Go through the data below and copy it exactly, skipping every picture.

** start Dataset extract **

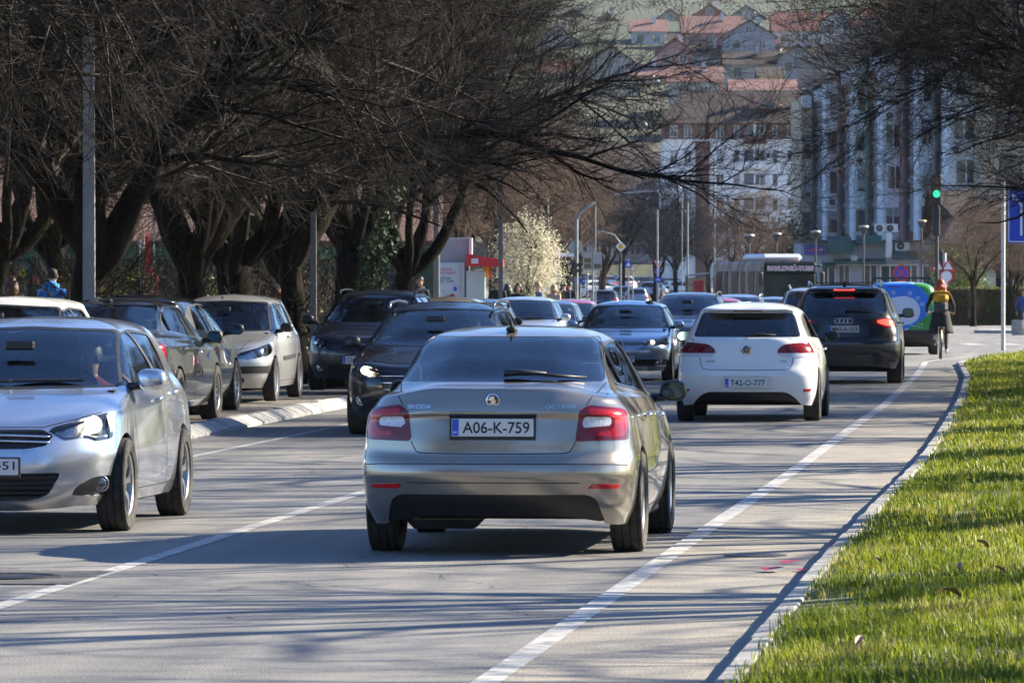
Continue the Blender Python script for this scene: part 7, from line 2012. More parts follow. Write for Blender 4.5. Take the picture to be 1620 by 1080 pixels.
def roof_rails(car, x, y0, y1, z, material):
    for sx in (-1, 1):
        m = MB(); m.tube([(sx * x, y1, z - .06), (sx * (x + .01), y1 - .14, z), (sx * (x + .01), (y0 + y1) / 2, z + .02), (sx * (x + .01), y0 + .14, z), (sx * x, y0, z - .06)], .017, 8); m.build('roof_rail', material, car, smooth=True)
RAIL = mat('brushed_rail', (.35, .36, .38), .3, .9)
OPEL = wag([(.46, .665), (.50, .75), (.72, .80), (.86, .845, .03), (.885, .77), (.80, .665)], [(-.42, .52), (.42, .52), (.47, .68), (-.47, .68)], mirrormat=BLACK)
car, sh, bv, body = build_car('estate_car', OPEL, black, 'black estate with lit headlamps coming towards us behind the champagne liftback')
OPELCAR = car
headlamp_unit(car, bv, .66, .735, True, .045)
fog_lamp(car, bv, .70, .40, .05)
roof_rails(car, .60, -1.7, .2, 1.485, RAIL)
m = MB(); m.tube([hit(bv, (x, .60), 'front')[0] for x in np.linspace(-.44, .44, 15)], .014, 6); m.build('grille_bar', CHROME, car, smooth=True)
m = MB(); m.tube([hit(bv, (x, .675), 'front')[0] for x in np.linspace(-.46, .46, 15)], .009, 6); m.tube([hit(bv, (x, .525), 'front')[0] for x in np.linspace(-.42, .42, 15)], .009, 6); m.build('grille_bar', CHROME, car, smooth=True)
plate(car, bv, (0, .43), 'front', 'E91-M-208')
place(car, -.80, 66.0, math.pi + .094)

FOCUS = wag([(.44, .64), (.50, .75), (.74, .80), (.86, .87, .03), (.89, .80), (.82, .68), (.60, .64)], [(-.30, .60), (.30, .60), (.28, .68), (-.28, .68)], rings=scale_rings(WAG_RINGS, .945, .945, .985), wb=2.62, wheel_r=.315, track=.755, mirrormat=BLACK)
navy_old = paint('faded_navy_paint', (.022, .028, .05), .35, .34, .10)
car, sh, bv, body = build_car('estate_car', FOCUS, navy_old, 'old dark navy estate with roof rails parked behind the small silver hatchback')
FOCUSCAR = car
headlamp_unit(car, bv, .66, .70, False, .07)
roof_rails(car, .56, -1.6, .15, 1.465, BLACK)
plate(car, bv, (0, .46), 'front', 'O42-A-552', frame=False)
l, n = hit(bv, (0, .655), 'front')
m = MB(); m.lathe([(.001, .004), (.062, .004), (.068, -.002)], (0, 0, 0), 'Y', 24); o = m.build('badge', mat('badge_dull_blue', (.06, .07, .10), .3, .6), car, fix=True); o.location = l + Vector((0, .012, 0)); o.scale = (1, -1, .45)
fog_lamp(car, bv, .62, .35, .05)
place(car, -2.0, 85.2, math.pi + .09, .12)

# ------------------------------------------------------------------ small silver hatch
SMALL = dict(GOLF); SMALL.update(rings=scale_rings(GOLF_RINGS, .925, .918, .968), wb=2.44, wheel_r=.292, tyre_w=.175, track=.735, belt=.94, cab_r=-1.5, cab_f=1.05, res=.032, wheel='cap', mirror=(.885, .70, .985), mirror_sz=(.18, .11, .13), rim_r=.205)
def shrink(cuts, sx, sy, sz):
    out = []
    for C in cuts:
        C = dict(C); p = np.array(C['poly'], float).copy()
        p[:, 0] *= sy if C['plane'] == 'side' else sx; p[:, 1] *= sz
        C['poly'] = p; out.append(C)
    return out
SMALL['cuts'] = shrink(hatch_front([(.36, .60), (.44, .68), (.66, .745), (.86, .835, .05), (.885, .74), (.80, .625), (.55, .585)], LENSGLASS) + HATCH_SIDE + [
    dict(name='rear_window', plane='rear', poly=rpoly([(-.62, 1.06), (.62, 1.06), (.56, 1.33), (-.56, 1.33)], .05), mat='glass', off=-.003),
    dict(name='tail_lamp', plane='rear', both=True, minn=-.3, poly=rpoly([(.62, .75), (.66, 1.0), (.84, 1.0), (.86, .75)], .03), mat=REDLENS, off=.003, skirt=.02),
    dict(name='bumper_strip', plane='front', poly=rpoly([(-.88, .40), (0, .385), (.88, .40), (.88, .50), (0, .485), (-.88, .50)], .02), mat=BLACK, off=.012, skirt=.02, minn=-.3),
    dict(name='grille', plane='front', poly=rpoly([(-.30, .55), (.30, .55), (.26, .60), (-.26, .60)], .02), mat=BLACK, off=-.01),
    dict(name='air_intake', plane='front', poly=rpoly([(-.5, .24), (.5, .24), (.5, .34), (-.5, .34)], .03), mat=BLACK, off=-.02),
    dict(name='side_moulding', plane='side', poly=rpoly([(.86, .55), (-.80, .58), (-.80, .64), (.86, .61)], .01), mat=BLACK, off=.008, skirt=.01)], .925, .918, .968)
for C in SMALL['cuts']:
    if C.get('cover'): C['cover'] = (-.05, BOWL)
SMALL['seams'] = [(n, p, [(a * (.918 if p == 'side' else .925), b * .968) for a, b in q]) for n, p, q in HATCH_SEAMS + [('bonnet_seam', 'front2', [(0, .70), (.40, .715), (.66, .765), (.82, .84)]), ('bonnet_seam', 'front2', [(.44, .72), (.50, .80), (.56, .86)])]]
SMALL['handles'] = [(-.02, .86)]
dusty = paint('dusty_silver_paint', (.52, .53, .54), .65, .32, .08)
car, sh, bv, body = build_car('hatchback_car', SMALL, dusty, 'small dusty silver hatchback with black bumper strip parked beside the kerb')
SMALLCAR = car
plate(car, bv, (0, .33), 'front', 'J38-T-916', frame=False)
headlamp_unit(car, bv, .62, .66, False, .055)
m = MB(); m.tube([(.0, .12, 1.415), (.02, -.02, 1.44), (.10, -.18, 1.55)], [.008, .004, .003], 5); m.build('roof_aerial', BLACK, car)
place(car, -3.86, 77.7, math.pi + .092, .12)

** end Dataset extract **

**Result**
Continue the Blender Python script for this scene: part 7, from line 2012. More parts follow. Write for Blender 4.5. Take the picture to be 1620 by 1080 pixels.
def roof_rails(car, x, y0, y1, z, material):
    for sx in (-1, 1):
        m = MB(); m.tube([(sx * x, y1, z - .06), (sx * (x + .01), y1 - .14, z), (sx * (x + .01), (y0 + y1) / 2, z + .02), (sx * (x + .01), y0 + .14, z), (sx * x, y0, z - .06)], .017, 8); m.build('roof_rail', material, car, smooth=True)
RAIL = mat('brushed_rail', (.35, .36, .38), .3, .9)
OPEL = wag([(.46, .665), (.50, .75), (.72, .80), (.86, .845, .03), (.885, .77), (.80, .665)], [(-.42, .52), (.42, .52), (.47, .68), (-.47, .68)], mirrormat=BLACK)
car, sh, bv, body = build_car('estate_car', OPEL, black, 'black estate with lit headlamps coming towards us behind the champagne liftback')
OPELCAR = car
headlamp_unit(car, bv, .66, .735, True, .045)
fog_lamp(car, bv, .70, .40, .05)
roof_rails(car, .60, -1.7, .2, 1.485, RAIL)
m = MB(); m.tube([hit(bv, (x, .60), 'front')[0] for x in np.linspace(-.44, .44, 15)], .014, 6); m.build('grille_bar', CHROME, car, smooth=True)
m = MB(); m.tube([hit(bv, (x, .675), 'front')[0] for x in np.linspace(-.46, .46, 15)], .009, 6); m.tube([hit(bv, (x, .525), 'front')[0] for x in np.linspace(-.42, .42, 15)], .009, 6); m.build('grille_bar', CHROME, car, smooth=True)
plate(car, bv, (0, .43), 'front', 'E91-M-208')
place(car, -.80, 66.0, math.pi + .094)

FOCUS = wag([(.44, .64), (.50, .75), (.74, .80), (.86, .87, .03), (.89, .80), (.82, .68), (.60, .64)], [(-.30, .60), (.30, .60), (.28, .68), (-.28, .68)], rings=scale_rings(WAG_RINGS, .945, .945, .985), wb=2.62, wheel_r=.315, track=.755, mirrormat=BLACK)
navy_old = paint('faded_navy_paint', (.022, .028, .05), .35, .34, .10)
car, sh, bv, body = build_car('estate_car', FOCUS, navy_old, 'old dark navy estate with roof rails parked behind the small silver hatchback')
FOCUSCAR = car
headlamp_unit(car, bv, .66, .70, False, .07)
roof_rails(car, .56, -1.6, .15, 1.465, BLACK)
plate(car, bv, (0, .46), 'front', 'O42-A-552', frame=False)
l, n = hit(bv, (0, .655), 'front')
m = MB(); m.lathe([(.001, .004), (.062, .004), (.068, -.002)], (0, 0, 0), 'Y', 24); o = m.build('badge', mat('badge_dull_blue', (.06, .07, .10), .3, .6), car, fix=True); o.location = l + Vector((0, .012, 0)); o.scale = (1, -1, .45)
fog_lamp(car, bv, .62, .35, .05)
place(car, -2.0, 85.2, math.pi + .09, .12)

# ------------------------------------------------------------------ small silver hatch
SMALL = dict(GOLF); SMALL.update(rings=scale_rings(GOLF_RINGS, .925, .918, .968), wb=2.44, wheel_r=.292, tyre_w=.175, track=.735, belt=.94, cab_r=-1.5, cab_f=1.05, res=.032, wheel='cap', mirror=(.885, .70, .985), mirror_sz=(.18, .11, .13), rim_r=.205)
def shrink(cuts, sx, sy, sz):
    out = []
    for C in cuts:
        C = dict(C); p = np.array(C['poly'], float).copy()
        p[:, 0] *= sy if C['plane'] == 'side' else sx; p[:, 1] *= sz
        C['poly'] = p; out.append(C)
    return out
SMALL['cuts'] = shrink(hatch_front([(.36, .60), (.44, .68), (.66, .745), (.86, .835, .05), (.885, .74), (.80, .625), (.55, .585)], LENSGLASS) + HATCH_SIDE + [
    dict(name='rear_window', plane='rear', poly=rpoly([(-.62, 1.06), (.62, 1.06), (.56, 1.33), (-.56, 1.33)], .05), mat='glass', off=-.003),
    dict(name='tail_lamp', plane='rear', both=True, minn=-.3, poly=rpoly([(.62, .75), (.66, 1.0), (.84, 1.0), (.86, .75)], .03), mat=REDLENS, off=.003, skirt=.02),
    dict(name='bumper_strip', plane='front', poly=rpoly([(-.88, .40), (0, .385), (.88, .40), (.88, .50), (0, .485), (-.88, .50)], .02), mat=BLACK, off=.012, skirt=.02, minn=-.3),
    dict(name='grille', plane='front', poly=rpoly([(-.30, .55), (.30, .55), (.26, .60), (-.26, .60)], .02), mat=BLACK, off=-.01),
    dict(name='air_intake', plane='front', poly=rpoly([(-.5, .24), (.5, .24), (.5, .34), (-.5, .34)], .03), mat=BLACK, off=-.02),
    dict(name='side_moulding', plane='side', poly=rpoly([(.86, .55), (-.80, .58), (-.80, .64), (.86, .61)], .01), mat=BLACK, off=.008, skirt=.01)], .925, .918, .968)
for C in SMALL['cuts']:
    if C.get('cover'): C['cover'] = (-.05, BOWL)
SMALL['seams'] = [(n, p, [(a * (.918 if p == 'side' else .925), b * .968) for a, b in q]) for n, p, q in HATCH_SEAMS + [('bonnet_seam', 'front2', [(0, .70), (.40, .715), (.66, .765), (.82, .84)]), ('bonnet_seam', 'front2', [(.44, .72), (.50, .80), (.56, .86)])]]
SMALL['handles'] = [(-.02, .86)]
dusty = paint('dusty_silver_paint', (.52, .53, .54), .65, .32, .08)
car, sh, bv, body = build_car('hatchback_car', SMALL, dusty, 'small dusty silver hatchback with black bumper strip parked beside the kerb')
SMALLCAR = car
plate(car, bv, (0, .33), 'front', 'J38-T-916', frame=False)
headlamp_unit(car, bv, .62, .66, False, .055)
m = MB(); m.tube([(.0, .12, 1.415), (.02, -.02, 1.44), (.10, -.18, 1.55)], [.008, .004, .003], 5); m.build('roof_aerial', BLACK, car)
place(car, -3.86, 77.7, math.pi + .092, .12)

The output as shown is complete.